Re: Praying for the Devil

Posted: Sat Jun 11, 2016 11:11 am
by steve7150
He was created by God to act how he does, and does not choose to act so, but was made so.

So God tells us not to lie/murder/deceive/destroy and commit other sins but he creates an entity to do exactly that even though it is contrary to God's character?

Re: Praying for the Devil

Posted: Sat Jun 11, 2016 11:54 am
by Singalphile
I think it's a sweet sentiment for a child (or adult, I guess) to pray for (not against) the devil ... but probably misguided.

What exactly would such a prayer consist of? If he is "the adversary", whether currently detained in "the abyss" or not, then I guess a prayer for him would consist of asking that that he will no longer be an adversary (which some Christian restorationists/universalists think will happen whether or not you pray for it, anyway). I guess one could also pray that God will have some mercy on him.

Re: Praying for the Devil

Posted: Fri Jun 17, 2016 3:59 pm
by remade
Heard this passage in a sermon, and it reminded me of this topic:
For if God did not spare angels when they sinned, but cast them into hell and committed them to chains of gloomy darkness to be kept until the judgment (2 Peter 2:4 ESV)
I will make the remark that in it's context, Peter is using this as a matter-of-factly to drive the point home on something else. In other words, the primary point of his passage was not about if demons/Satan get a chance to repent, his primary point was something else. However, he seems to put out remark matter-of-factly, that is: the angels were not spared, they were cast into hell.
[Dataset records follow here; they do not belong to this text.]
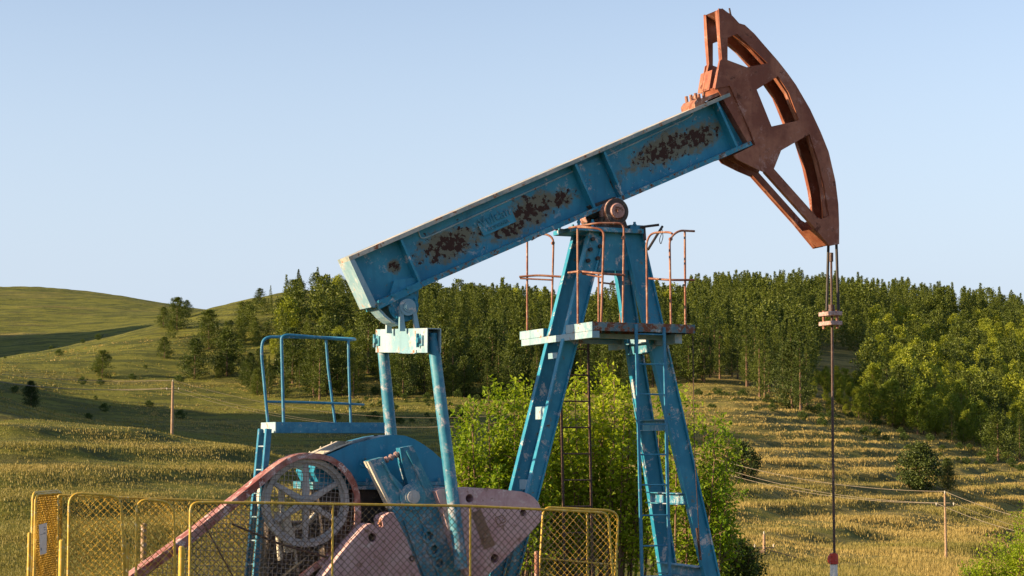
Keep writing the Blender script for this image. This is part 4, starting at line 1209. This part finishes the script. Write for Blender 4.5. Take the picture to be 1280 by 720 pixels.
    if sgn < 0:
        b = MB(); b.slab(PL([(589,641),(601,636.5),(619,681.5),(605,687.5)], YW), YW-.004, YW+.05); sub(cw, b, 'cast_recess', m_recess)
        raised_text('D', m_pink, cw, (625, 653), (633, 650), YW-.006, .09)
        raised_text('01', m_recess, cw, (605, 678), (609, 668), YW-.008, .07)
        b = MB()
        q = [(619,647),(629,643.5),(632,652),(622,656)]
        for i in range(4): b.tube([M(*q[i], YW-.002), M(*q[(i+1) % 4], YW-.002)], .005, 5)
        b.tube([M(622, 659, YW-.002), M(631, 656, YW-.002)], .005, 5); b.tube([M(628, 656, YW-.002), M(631, 664, YW-.002)], .005, 5)
        sub(cw, b, 'cast_mark', m_recess)
crank(-1); crank(1)

# ---- big sheave, belts and guard
b = MB(); c = M(384, 628, -.47); xs, zs = c.x, c.z
b.ring(xs, zs, -.47, -.34, .455, .505, 72); b.ring(xs, zs, -.415, -.395, .42, .456, 72)
whl = part(b, 'drive_sheave', m_wheel, bevel=.006)
b = MB(); b.disc(xs, zs, -.49, -.33, .065, 30); b.ring(xs, zs, -.50, -.485, .045, .06, 24); sub(whl, b, 'hub', m_wheel, .006)
for k in range(6):
    a = R(90 + 60*k); ca, sa = math.cos(a), math.sin(a)
    b = MB(); w0_, w1_ = .040, .026
    def q(r_, s_, y): return Vector((xs + ca*r_ - sa*s_, y, zs + sa*r_ + ca*s_))
    b.hexa([q(.05, -w0_, -.45), q(.05, w0_, -.45), q(.05, w0_, -.37), q(.05, -w0_, -.37)], [q(.43, -w1_, -.44), q(.43, w1_, -.44), q(.43, w1_, -.38), q(.43, -w1_, -.38)])
    sub(whl, b, 'spoke', m_wheel, .012)
b = MB(); b.ring(xs-.06, zs+.05, -.1, .05, .34, .385, 48); part(b, 'brake_drum', m_cream, bevel=.006)
b = MB()
for k in range(4):
    y = -.455 + k*.032
    A0 = Vector((xs-.36, y, zs+.36)); b.tube([A0, A0+Vector((-1.75, 0, -1.35))], .012, 5)
    A0 = Vector((xs+.30, y, zs-.405)); b.tube([A0, A0+Vector((-1.9, 0, -1.5))], .012, 5)
part(b, 'drive_belts', m_belt)
g_out = [(148,733),(165,718),(240,665),(300,618),(326,597),(345,582),(357,574),(372,568),(384,566),(400,567),(415,571),(428,579),(439,591),(446,604),(450,618),(451.5,640),(451,658),(444,670),(432,683),(416,697),(385,721),(372,733)]
g_in = [(164,733),(180,721),(243,677),(303,628),(329,606),(349,588),(360,581),(373,575),(384,573),(399,574),(411,577),(422,584),(432,595),(439,607),(443,620),(444.5,640),(444,655),(437,666),(426,678),(411,691),(380,715),(360,731)]
b = MB(); Yg = -.54
b.slab(PL(g_out, Yg), Yg, Yg+.02, [PL(g_in, Yg)])
gd = part(b, 'belt_guard', m_guard, bevel=.003)
gs = strip(g_out[:18], .012, Yg+.02, -.26, Yref=Yg, inward=1); sub(gd, gs, 'guard_skin', m_guard)
gs = strip(g_out[17:], .012, Yg+.02, -.26, Yref=Yg, inward=1); sub(gd, gs, 'guard_skin', m_guard)
b = MB(); b.tube([M(290, 655, Yg-.01), M(350, 680, Yg-.01), M(414, 698, Yg-.01)], .012, 6); b.tube([M(255, 655, Yg-.005), M(292, 722, Yg-.005)], .009, 5); sub(gd, b, 'brace_rod', m_rod)

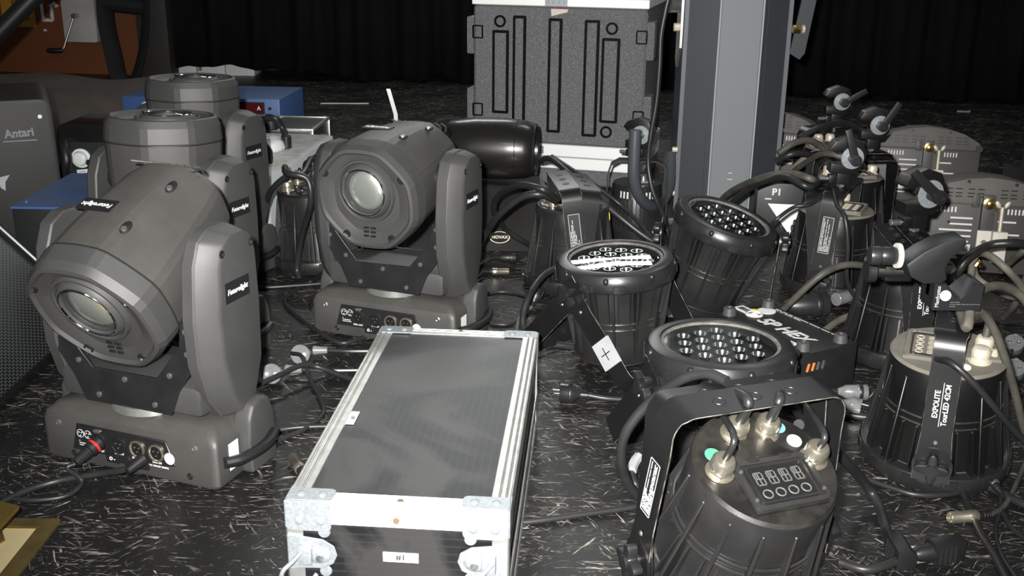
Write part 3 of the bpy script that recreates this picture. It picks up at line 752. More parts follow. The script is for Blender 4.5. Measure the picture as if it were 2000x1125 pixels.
# N
cN = Vector((1.05, 3.3))
N_, NB, NP = led_par('dusty LED par light behind the one with the type label, before the flood lights', cN, 8, .062, yokes=((0, True), (10, False)), dusty=1)
# F
pF = at(1108, 566); cF = Vector((pF.x + .01, pF.y + .05))
def dF(t, yk, Bm):
    spec_label(yk, -1, .13, 9, .032, .1)
F_, FB, FP = led_par('glossy LED par light standing lens down in front of the black flight rack', cF, 97, .062, yokes=((-7, True), (7, False)), dusty=0, deco=dF)
for nm, ang, z, w, h, m in (('barcode_sticker', -4, .1, .032, .05, K_stick),):
    Ms = FB @ RZ(-18) @ T((0, -.1005, .12)) @ RX(-3) @ FRONT
    o = part(nm, None, lambda: B().box((0, 0, 0), (w, h, .003)), m, F_, Ms)
    part('barcode', None, lambda: barcode(.03, .014, 4), K_blk, o, RZ(90) @ T((0, 0, .001)))
part('round_yellow_sticker', None, lambda: B().cyl((0, 0, 0), (0, 0, .003), .018, seg=24), K_yel, F_, FB @ RZ(6) @ T((0, -.101, .13)) @ FRONT)
# E
pE = at(575, 556); cE = Vector((pE.x + .035, pE.y + .2))
E_, EB, EP = led_par('LED par light standing between the left moving heads, cable looped over it', cE, 30, .064, yokes=(), dusty=2, lean=-4)
# G : lens up
cG = Vector((.235, 2.31))
G_, GB, GP_ = led_par('upward facing LED par light with a strip of silver tape on its folded leg', cG, 43, .197, tilt=-1, lean=-4.5, up=True, yokes=((137, True), (224, False)), dusty=0)
yk0 = [c for c in G_.children if c.name.startswith('yoke')][0]
tp = part('tape_wrap', None, lambda: B().box((-.1368, 0, .15), (.007, .0535, .062), RY(0)), K_tape, yk0)
part('pen_cross', None, lambda: B().box((-.1405, 0, .15), (.0006, .03, .0022)).box((-.1405, 0, .15), (.0006, .0022, .03)), K_blk, yk0)
# H : lens up leaning right
cH = Vector((.525, 2.62))
H_, HB, HP = led_par('LED par light leaning to the right at the foot of the grey tower, lens up', cH, -14, .215, tilt=4, lean=17, up=True, yokes=((138, True),), dusty=0)
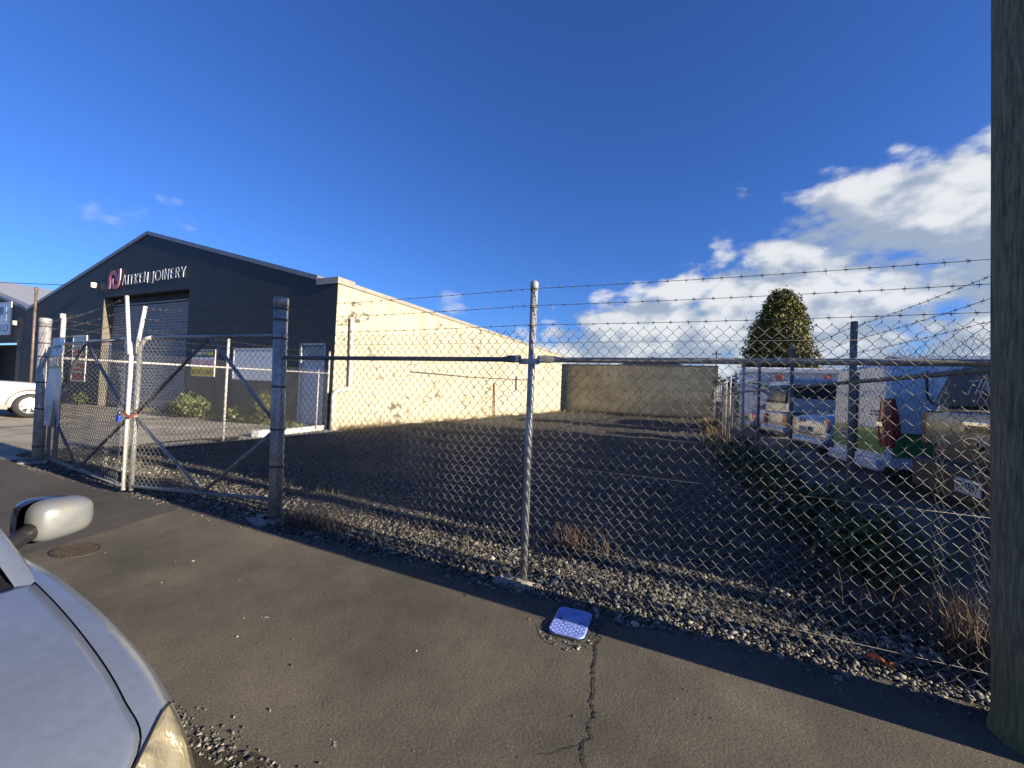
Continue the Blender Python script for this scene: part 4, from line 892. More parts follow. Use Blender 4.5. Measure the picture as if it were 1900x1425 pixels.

I think that seems to answer the point of this post. I could be wrong though.

Re: Praying for the Devil

Posted: Fri Jun 17, 2016 4:22 pm
by Paidion
But why were they cast therein only "until the judgment"?

Re: Praying for the Devil

Posted: Fri Jun 17, 2016 8:47 pm
by Homer
So how does this word of John's fit into the discussion:

1 John 5:16 (NKJV)

16. If anyone sees his brother sinning a sin which does not lead to death, he will ask, and He will give him life for those who commit sin not leading to death. There is sin leading to death. I do not say that he should pray about that.

Hasn't Satan committed (and is still committing) the sin unto death? And if Satan has free will, what would we expect God to do in response to a prayer on Satan's behalf?

And why the quotations from Origen? How do his speculations settle anything?